▸ Supplied data
· · ·

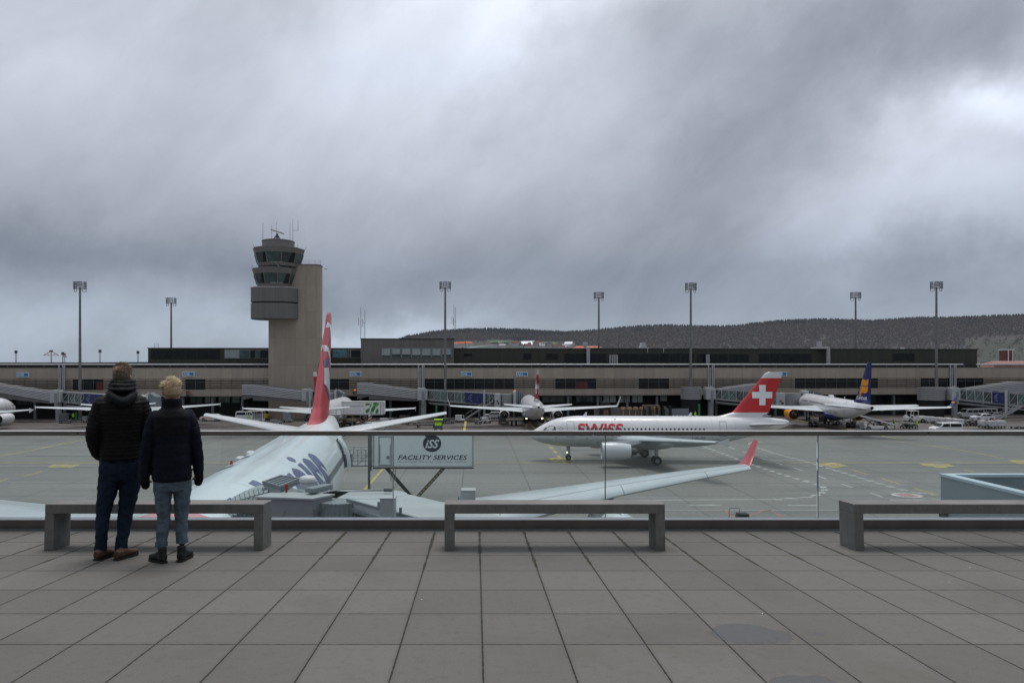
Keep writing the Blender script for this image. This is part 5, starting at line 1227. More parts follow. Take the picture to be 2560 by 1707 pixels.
# ================================================================ HILLS, FOREST, VILLAGE
prof=[(820,852),(900,848),(990,842),(1030,838),(1070,830),(1110,825),(1170,822),(1240,821),(1300,823),(1360,827),(1420,829),(1470,826),(1520,821),(1570,817),(1620,813),(1680,812),(1740,814),(1800,815),(1850,812),(1900,806),(1950,801),(2000,799),(2060,797),(2120,799),(2180,801),(2240,797),(2300,793),(2360,793),(2420,791),(2480,788),(2540,786),(2620,784),(2800,780),(3100,790)]
def ridge(px):
    for a,b in zip(prof,prof[1:]):
        if a[0]<=px<=b[0]: t=(px-a[0])/(b[0]-a[0]); return a[1]+(b[1]-a[1])*t
    return prof[0][1] if px<prof[0][0] else prof[-1][1]
YR_=1900.0; YF=760.0
def hill_z(x,y):
    """terrain height at ground point"""
    pxr=CX+F*x/y
    top=zat(ridge(pxr)+14,YR_)
    lateral=max(0,min(1,(pxr-760)/260))
    t=max(0,min(1,(y-YF)/(YR_-YF)))
    s=t*t*(3-2*t)*.55+t*.45
    n_=noise.noise(Vector((x*.004,y*.004,0)))*9*t*(1-t)*2.2
    return -2+(top+2)*s*lateral+n_*lateral
m=MB(); nx,ny=110,26
for j in range(ny+1):
    for i in range(nx+1):
        y=YF+(YR_+500-YF)*j/ny; px=700+(3200-700)*i/nx; x=(px-CX)*y/F
        z=hill_z(x,min(y,YR_)); m.v.append(Vector((x,y,z-(max(0,y-YR_)*.1))))
for j in range(ny):
    for i in range(nx):
        q=j*(nx+1)+i; m.f.append([q,q+1,q+nx+2,q+nx+1]); m.m.append(0)
g=G('hillside'); co=g.coord(); 
gcol=g.mix(g.mapr(g.noise(co,.006,5),.42,.58),(.070,.053,.045),(.058,.054,.036)); g.out(gcol); g.b.inputs['Roughness'].default_value=1
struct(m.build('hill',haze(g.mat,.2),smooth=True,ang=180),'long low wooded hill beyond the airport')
# haze range far left
m=MB(); pts=[(-2600,3),(-1700,8),(-1500,14),(-1250,20),(-1000,30),(-800,26),(-600,12),(-300,6),(300,2)]
m.add([(x*2.4,6000,-5) for x,h in pts]+[(x*2.4,6000,12.2+h*.9) for x,h in pts],[(i,i+1,len(pts)+i+1,len(pts)+i) for i in range(len(pts)-1)])
struct(m.build('distant_hill',mat('hazy_hill',(.24,.27,.32),1,0,.05,.001)),'hazy blue hills on the left horizon')
m=MB(); m.box(-330,-95,300,330,0,12.6); m.box(-420,-130,420,450,0,13.2); tag(m.build('distant_pier',mat('hazy_roof',(.07,.08,.095),.9,0,.2,.05)),'long dark roofs of a far pier seen over the left parapet','building')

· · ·

▸ What is being asked
Give again, word for word, every line from the one holding "beyond the airport')" to the end of the data.

▸ Written response
struct(m.build('hill',haze(g.mat,.2),smooth=True,ang=180),'long low wooded hill beyond the airport')
# haze range far left
m=MB(); pts=[(-2600,3),(-1700,8),(-1500,14),(-1250,20),(-1000,30),(-800,26),(-600,12),(-300,6),(300,2)]
m.add([(x*2.4,6000,-5) for x,h in pts]+[(x*2.4,6000,12.2+h*.9) for x,h in pts],[(i,i+1,len(pts)+i+1,len(pts)+i) for i in range(len(pts)-1)])
struct(m.build('distant_hill',mat('hazy_hill',(.24,.27,.32),1,0,.05,.001)),'hazy blue hills on the left horizon')
m=MB(); m.box(-330,-95,300,330,0,12.6); m.box(-420,-130,420,450,0,13.2); tag(m.build('distant_pier',mat('hazy_roof',(.07,.08,.095),.9,0,.2,.05)),'long dark roofs of a far pier seen over the left parapet','building')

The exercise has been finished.